Nature & Environment May 29, 2020

What Warmer Months Mean for Icelandic Lamb

Icelandic sheep graze the country’s vast pastures during summertime.

June marks the start of summer in Iceland and as the joyous lamb birthing season in Iceland draws to a close, every sheep farm is bustling with life. A pure breed ever since the Viking Age, local farmers share an exceptional bond with their sheep and their offspring, giving them the utmost care.

Now, the time has arrived for the newborn lambs and their mothers to be released into the country’s wild pastures, mountains, and heaths – which has been the tradition for the last 1,100 years ever since the first settlement arrived. They will spend the summer under the northern sky, subsisting on grass, berries, herbs, and plants whose pink, purple, yellow, and blue hues brighten and beautify the landscape. These include Rhodiola Rosea, Angelica, dwarf fireweed, sea thrift, and moss campion. Trees and bushes such as mountain-ash, arctic willow, and wooly willow are also on their menu. Sometimes, the lambs even enjoy the bounty of Iceland’s beaches, choosing from seaweed such as kelp, algae, and rockweeds.
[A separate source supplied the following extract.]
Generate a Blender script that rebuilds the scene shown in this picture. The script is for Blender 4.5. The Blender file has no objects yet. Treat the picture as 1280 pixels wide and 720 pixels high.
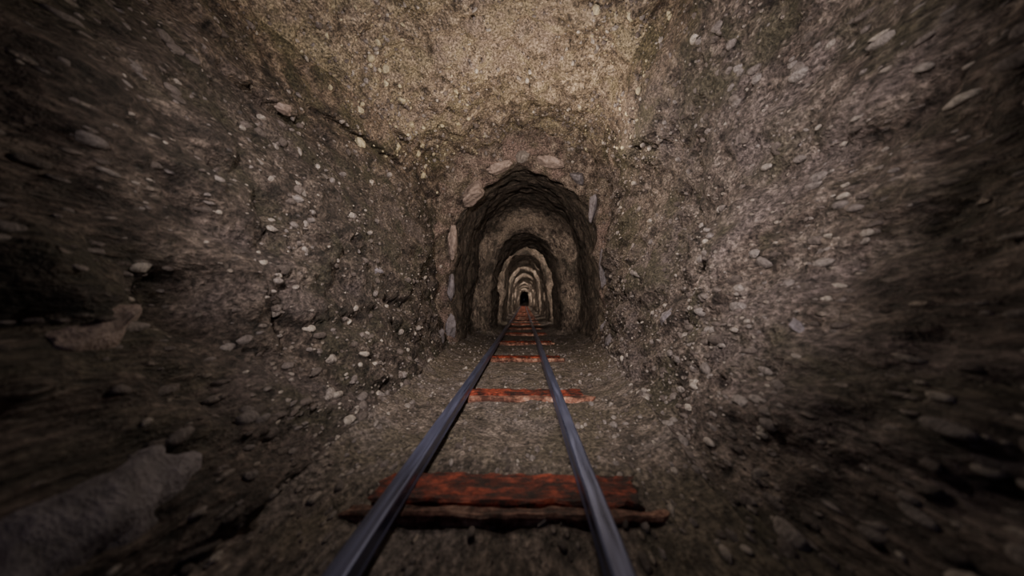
import bpy, math, random
import numpy as np
from mathutils import Vector, noise, Matrix
from mathutils.bvhtree import BVHTree
random.seed(7); np.random.seed(7)
S = bpy.context.scene
CZ = 0.73
# ------------------------------------------------------------ materials
def nn(nt, t, **kw):
    n = nt.nodes.new(t)
    for k, v in kw.items(): setattr(n, k, v)
    return n
def ramp(nt, stops, interp='LINEAR'):
    r = nn(nt, 'ShaderNodeValToRGB'); cr = r.color_ramp; cr.interpolation = interp
    while len(cr.elements) < len(stops): cr.elements.new(0.5)
    for e, (p, c) in zip(cr.elements, stops):
        e.position = p; e.color = (*c, 1) if len(c) == 3 else c
    return r
def mixc(nt, a, b, f, mode='MIX'):
    m = nn(nt, 'ShaderNodeMix', data_type='RGBA', blend_type=mode)
    for s, v in ((m.inputs[0], f), (m.inputs[6], a), (m.inputs[7], b)):
        if isinstance(v, bpy.types.NodeSocket): nt.links.new(v, s)
        elif isinstance(v, (int, float)): s.default_value = v
        else: s.default_value = (*v, 1)
    return m.outputs[2]
def math_(nt, op, a, b=None, c=None):
    n = nn(nt, 'ShaderNodeMath', operation=op)
    for s, v in zip(n.inputs, (a, b, c)):
        if v is None: continue
        if isinstance(v, bpy.types.NodeSocket): nt.links.new(v, s)
        else: s.default_value = v
    return n.outputs[0]
def rock_mat(name, dark, mid, light, accent, moss, stretch=0.4, speck=0.5, bump=0.5, specscale=22, drag=True, height_tint=None):
    m = bpy.data.materials.new(name); m.use_nodes = True; nt = m.node_tree; nt.nodes.clear()
    L = nt.links.new
    out = nn(nt, 'ShaderNodeOutputMaterial'); b = nn(nt, 'ShaderNodeBsdfPrincipled')
    L(b.outputs[0], out.inputs[0])
    tc = nn(nt, 'ShaderNodeTexCoord')
    src = tc.outputs['Object']
    sx = nn(nt, 'ShaderNodeSeparateXYZ'); L(src, sx.inputs[0])
    if drag:
        yv = math_(nt, 'MAXIMUM', sx.outputs[1], .3)
        y2 = math_(nt, 'MULTIPLY', yv, yv); y3 = math_(nt, 'MULTIPLY', y2, yv)
        q = math_(nt, 'DIVIDE', y3, math_(nt, 'ADD', y2, 18.0))
        cx = nn(nt, 'ShaderNodeCombineXYZ'); L(sx.outputs[0], cx.inputs[0]); L(q, cx.inputs[1]); L(sx.outputs[2], cx.inputs[2])
        src = cx.outputs[0]
    mp = nn(nt, 'ShaderNodeMapping')
    mp.inputs['Scale'].default_value = (1, stretch, 1); L(src, mp.inputs[0])
    def noi(sc, det=6, rough=0.6, dist=0.0, off=0):
        mm = nn(nt, 'ShaderNodeMapping'); mm.inputs['Location'].default_value = (off, off*2, off*3)
        L(mp.outputs[0], mm.inputs[0])
        n = nn(nt, 'ShaderNodeTexNoise'); n.inputs['Scale'].default_value = sc
        n.inputs['Detail'].default_value = det; n.inputs['Roughness'].default_value = rough
        n.inputs['Distortion'].default_value = dist; L(mm.outputs[0], n.inputs[0]); return n.outputs[0]
    big = noi(1.6, 4, .6, .6); med = noi(9, 5, .65, 0, 3); fine = noi(48, 4, .7, 0, 5)
    r1 = ramp(nt, [(.36, dark), (.5, mid), (.66, light)]); L(med, r1.inputs[0])
    col = r1.outputs[0]
    ra = ramp(nt, [(.50, (0,0,0)), (.60, (.8,.8,.8))]); L(big, ra.inputs[0])
    col = mixc(nt, col, accent, ra.outputs[0])
    rb = ramp(nt, [(.49, (0,0,0)), (.62, (.8,.8,.8))]); L(noi(2.3, 4, .65, .3, 9), rb.inputs[0])
    col = mixc(nt, col, moss, rb.outputs[0])
    rf = ramp(nt, [(.34, (.10,.10,.10)), (.52, (.9,.9,.9)), (.70, (2.2,2.2,2.2))]); L(fine, rf.inputs[0])
    col = mixc(nt, col, rf.outputs[0], 0.93, 'MULTIPLY')
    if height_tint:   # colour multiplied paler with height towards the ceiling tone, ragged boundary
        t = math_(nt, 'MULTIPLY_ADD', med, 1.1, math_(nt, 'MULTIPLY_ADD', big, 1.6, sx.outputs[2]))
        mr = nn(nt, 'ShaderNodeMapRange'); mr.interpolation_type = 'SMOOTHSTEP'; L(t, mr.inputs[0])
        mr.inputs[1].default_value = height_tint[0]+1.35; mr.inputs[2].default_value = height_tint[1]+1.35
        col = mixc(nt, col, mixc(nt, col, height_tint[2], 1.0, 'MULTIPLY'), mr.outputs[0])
    vo = nn(nt, 'ShaderNodeTexVoronoi'); vo.inputs['Scale'].default_value = specscale
    L(mp.outputs[0], vo.inputs[0])
    vr = ramp(nt, [(.18, (1,1,1)), (.32, (0,0,0))]); L(vo.outputs['Distance'], vr.inputs[0])
    sep = nn(nt, 'ShaderNodeSeparateColor'); L(vo.outputs['Color'], sep.inputs[0])
    vm = ramp(nt, [(.50, (0,0,0)), (.9, (1,1,1))]); L(sep.outputs[0], vm.inputs[0])
    mul = math_(nt, 'MULTIPLY', vr.outputs[0], vm.outputs[0])
    mul2 = math_(nt, 'MULTIPLY', mul, speck)
    pc = ramp(nt, [(0, (.33,.275,.245)), (.5, (.43,.365,.305)), (1, (.29,.255,.26))]); L(sep.outputs[1], pc.inputs[0])
    col = mixc(nt, col, pc.outputs[0], mul2)
    L(col, b.inputs['Base Color']); b.inputs['Roughness'].default_value = .75
    b.inputs['Specular IOR Level'].default_value = .3
    a1 = math_(nt, 'MULTIPLY_ADD', fine, .45, med)
    a2 = math_(nt, 'MULTIPLY_ADD', mul, .3, a1)
    bp = nn(nt, 'ShaderNodeBump'); bp.inputs['Strength'].default_value = bump; bp.inputs['Distance'].default_value = .08
    L(a2, bp.inputs['Height']); L(bp.outputs[0], b.inputs['Normal'])
    return m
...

As a result of this extraordinary tradition, the Icelandic lamb remains a pure product of nature, completely free from hormones and additives. Furthermore, it is exceptionally nutritious. It is rich with iron and Omega-3 fatty acids, which have various benefits for the body, especially the brain. And by living in harmony with nature, it acquires its incomparable mild flavor and tender texture. Therefore, it is the natural choice of leading chefs and an unmissable feature of every true Icelandic feast.